Store policy stops Michaels from taking quarters as payment

coins coins coins
coins coins coins

Michaels, a craft store with over 900 locations in the U.S. and Canada, has taken a rather unique view on change -- or at least one store has. Recently the Michaels in Hemet, California wouldn't let a youngster, who was shopping for her mother's birthday present, pay for a $4 purchase in quarters. When she began counting out the 16 coins for the cashier she was informed that it was store policy not to accept change. This forced Hayden to borrow from her younger sister in order to ensure a happy birthday for her mom.

I've put in an email to Michaels to find out if this ridiculous policy is in fact store policy, or simply an employee exercising poor customer service, but I haven't heard back from them yet. Even if such a policy exists, refusing to take 16 quarters for a purchase is simply lazy. I can see the same cashier refusing to take 16 singles next week because counting them would be too much of an inconvenience. Turning down this small of a quantity of change would obviously violate the spirit of any such policy if one exists.

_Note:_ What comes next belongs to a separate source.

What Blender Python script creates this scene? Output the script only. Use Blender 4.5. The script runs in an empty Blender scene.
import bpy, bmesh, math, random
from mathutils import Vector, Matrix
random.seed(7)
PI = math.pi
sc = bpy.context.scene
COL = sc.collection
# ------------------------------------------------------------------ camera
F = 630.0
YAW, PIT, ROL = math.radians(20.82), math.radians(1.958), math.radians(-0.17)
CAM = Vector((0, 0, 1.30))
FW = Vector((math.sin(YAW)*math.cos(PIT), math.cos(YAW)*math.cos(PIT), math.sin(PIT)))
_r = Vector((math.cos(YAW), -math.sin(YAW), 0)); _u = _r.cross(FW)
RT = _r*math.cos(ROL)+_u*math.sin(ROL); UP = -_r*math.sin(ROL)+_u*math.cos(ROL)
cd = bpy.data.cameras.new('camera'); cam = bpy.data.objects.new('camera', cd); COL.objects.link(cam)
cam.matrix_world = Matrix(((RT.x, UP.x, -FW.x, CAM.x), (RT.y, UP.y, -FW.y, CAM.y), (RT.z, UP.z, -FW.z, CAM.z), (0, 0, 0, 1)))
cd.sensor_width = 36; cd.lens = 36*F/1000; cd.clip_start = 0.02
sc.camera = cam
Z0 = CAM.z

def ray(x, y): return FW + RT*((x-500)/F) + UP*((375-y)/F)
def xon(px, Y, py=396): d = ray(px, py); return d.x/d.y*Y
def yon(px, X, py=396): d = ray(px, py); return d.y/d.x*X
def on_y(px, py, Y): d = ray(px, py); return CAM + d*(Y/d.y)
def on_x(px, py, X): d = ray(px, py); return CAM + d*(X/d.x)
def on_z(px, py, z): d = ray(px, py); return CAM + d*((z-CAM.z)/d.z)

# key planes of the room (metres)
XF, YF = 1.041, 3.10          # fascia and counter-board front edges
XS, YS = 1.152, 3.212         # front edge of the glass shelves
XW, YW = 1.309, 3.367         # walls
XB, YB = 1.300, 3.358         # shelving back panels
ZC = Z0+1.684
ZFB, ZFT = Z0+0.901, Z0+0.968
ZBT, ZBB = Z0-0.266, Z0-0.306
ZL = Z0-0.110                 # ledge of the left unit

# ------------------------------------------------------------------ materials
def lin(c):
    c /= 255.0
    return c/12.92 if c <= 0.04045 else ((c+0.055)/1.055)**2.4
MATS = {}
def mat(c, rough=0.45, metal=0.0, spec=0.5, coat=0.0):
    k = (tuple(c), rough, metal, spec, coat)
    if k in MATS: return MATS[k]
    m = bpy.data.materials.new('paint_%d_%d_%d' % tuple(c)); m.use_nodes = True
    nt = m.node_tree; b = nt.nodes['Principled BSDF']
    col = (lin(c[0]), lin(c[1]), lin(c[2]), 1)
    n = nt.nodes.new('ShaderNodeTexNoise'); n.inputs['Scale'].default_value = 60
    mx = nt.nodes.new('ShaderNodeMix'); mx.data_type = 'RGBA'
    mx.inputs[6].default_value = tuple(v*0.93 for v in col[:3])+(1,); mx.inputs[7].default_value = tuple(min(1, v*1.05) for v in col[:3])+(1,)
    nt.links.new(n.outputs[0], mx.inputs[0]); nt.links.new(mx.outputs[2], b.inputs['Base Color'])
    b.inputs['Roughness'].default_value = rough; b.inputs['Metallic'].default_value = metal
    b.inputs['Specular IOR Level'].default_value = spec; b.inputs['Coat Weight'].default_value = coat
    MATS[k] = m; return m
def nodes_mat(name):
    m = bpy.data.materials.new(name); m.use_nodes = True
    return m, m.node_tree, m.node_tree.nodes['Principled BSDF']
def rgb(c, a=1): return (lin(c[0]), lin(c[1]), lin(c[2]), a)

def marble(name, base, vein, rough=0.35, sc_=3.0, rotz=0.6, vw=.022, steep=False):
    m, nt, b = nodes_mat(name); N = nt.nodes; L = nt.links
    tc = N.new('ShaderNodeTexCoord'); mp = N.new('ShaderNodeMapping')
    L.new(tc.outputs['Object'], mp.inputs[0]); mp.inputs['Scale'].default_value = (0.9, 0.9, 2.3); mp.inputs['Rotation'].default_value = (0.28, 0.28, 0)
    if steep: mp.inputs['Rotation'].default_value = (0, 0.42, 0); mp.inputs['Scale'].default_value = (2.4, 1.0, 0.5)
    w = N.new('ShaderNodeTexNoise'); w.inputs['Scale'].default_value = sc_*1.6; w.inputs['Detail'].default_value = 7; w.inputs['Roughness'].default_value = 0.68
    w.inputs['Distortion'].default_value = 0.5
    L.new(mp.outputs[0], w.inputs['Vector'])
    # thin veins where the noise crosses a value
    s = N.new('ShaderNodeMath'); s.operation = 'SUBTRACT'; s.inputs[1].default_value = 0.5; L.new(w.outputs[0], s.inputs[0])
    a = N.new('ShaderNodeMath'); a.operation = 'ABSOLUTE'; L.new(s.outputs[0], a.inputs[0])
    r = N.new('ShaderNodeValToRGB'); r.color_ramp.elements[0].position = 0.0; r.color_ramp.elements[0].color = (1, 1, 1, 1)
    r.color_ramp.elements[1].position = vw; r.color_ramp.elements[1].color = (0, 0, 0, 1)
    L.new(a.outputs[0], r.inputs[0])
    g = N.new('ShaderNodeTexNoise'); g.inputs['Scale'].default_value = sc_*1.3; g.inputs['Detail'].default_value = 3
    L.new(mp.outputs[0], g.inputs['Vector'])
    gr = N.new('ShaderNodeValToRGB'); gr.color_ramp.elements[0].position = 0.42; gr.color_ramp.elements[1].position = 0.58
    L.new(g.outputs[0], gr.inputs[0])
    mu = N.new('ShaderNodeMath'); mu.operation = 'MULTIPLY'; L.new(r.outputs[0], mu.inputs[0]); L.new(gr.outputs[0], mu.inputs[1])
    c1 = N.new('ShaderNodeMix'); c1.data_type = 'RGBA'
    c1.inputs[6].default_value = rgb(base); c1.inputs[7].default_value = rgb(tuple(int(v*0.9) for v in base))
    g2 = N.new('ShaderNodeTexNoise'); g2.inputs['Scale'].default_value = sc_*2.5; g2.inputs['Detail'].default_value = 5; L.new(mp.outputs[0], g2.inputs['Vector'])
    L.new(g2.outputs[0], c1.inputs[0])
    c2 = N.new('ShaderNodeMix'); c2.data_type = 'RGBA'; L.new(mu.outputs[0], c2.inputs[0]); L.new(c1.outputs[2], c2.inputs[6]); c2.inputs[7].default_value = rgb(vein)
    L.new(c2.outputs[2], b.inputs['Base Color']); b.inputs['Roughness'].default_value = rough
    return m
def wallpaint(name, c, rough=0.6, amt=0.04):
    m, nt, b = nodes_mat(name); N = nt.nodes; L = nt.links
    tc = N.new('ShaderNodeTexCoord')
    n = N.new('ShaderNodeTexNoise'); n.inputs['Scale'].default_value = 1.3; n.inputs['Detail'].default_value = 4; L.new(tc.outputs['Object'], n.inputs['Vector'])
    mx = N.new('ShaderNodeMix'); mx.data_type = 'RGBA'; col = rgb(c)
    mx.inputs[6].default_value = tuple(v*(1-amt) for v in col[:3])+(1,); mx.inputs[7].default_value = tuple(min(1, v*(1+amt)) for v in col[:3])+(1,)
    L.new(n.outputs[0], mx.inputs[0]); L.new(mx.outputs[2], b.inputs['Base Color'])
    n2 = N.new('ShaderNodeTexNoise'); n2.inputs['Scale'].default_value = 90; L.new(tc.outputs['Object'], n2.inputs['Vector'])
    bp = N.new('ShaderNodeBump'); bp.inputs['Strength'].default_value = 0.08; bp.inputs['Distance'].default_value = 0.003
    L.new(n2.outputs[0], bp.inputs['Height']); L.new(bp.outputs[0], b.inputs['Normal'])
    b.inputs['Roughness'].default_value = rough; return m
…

If like me you wondered how a store can refuse a government issued coin, which is "legal tender for all debts public and private" it's because while these coins can be used to satisfy any debt, private businesses do not have to accept them. The Coinage act of 1965 set this policy into place meaning that coins and bills are a legal means of paying a creditor but allowing private businesses to set rules on forms of payment on their own.